Being with instead of being against | RecordCourier.com

Being with instead of being against

Bridgette DeBoer
Along Our Journey

It’s easy to get caught up in the chatter in our mind. The agenda, judgment, and pressure we can put on ourselves and others when we’re attached to thought extracts us out of the present moment. The minds job is to think and there is no shortage of data. Ignoring or discarding thought is a short lived practice of relief. It’s like the whac-a-mole game, all your energy is spent in defense in never ending combat.

Being with and observing your thoughts offers compassion. Noticing a judgmental part come in allows you to witness it rather than jump on board and begin to create a wall between you and others. Being with judgmental thoughts meets this part of you from a different approach. Offer yourself acknowledgment, allowing that part of you to be witnessed and maybe even calmed by the attention. Alternatively, you might judge yourself for having the judgmental thoughts which only leads to more discomfort. We think all day long and rarely talk back to our thoughts in a curious or compassionate manner. Many times it’s a full-fledged war in there.

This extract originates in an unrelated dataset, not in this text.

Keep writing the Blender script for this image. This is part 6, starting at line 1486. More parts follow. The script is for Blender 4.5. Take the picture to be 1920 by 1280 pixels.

When you practice being with yourself it supports the most authentic part of you to navigate the process. Calming and soothing those parts that manifest as critical, wounded and dominating. Those parts are quite familiar after all, many of them have been with you for years.

Some of them even a lifetime. Meet them with familiarity and compassion for the long time patterns they hold. When the part comes that thinks this practice is dumb or futile, be with that part too. Acknowledge it’s pessimism and let it know you’re just experimenting to see what happens. Being curious is a sure fire way to find yourself smack dab in the middle of something new and wonderful.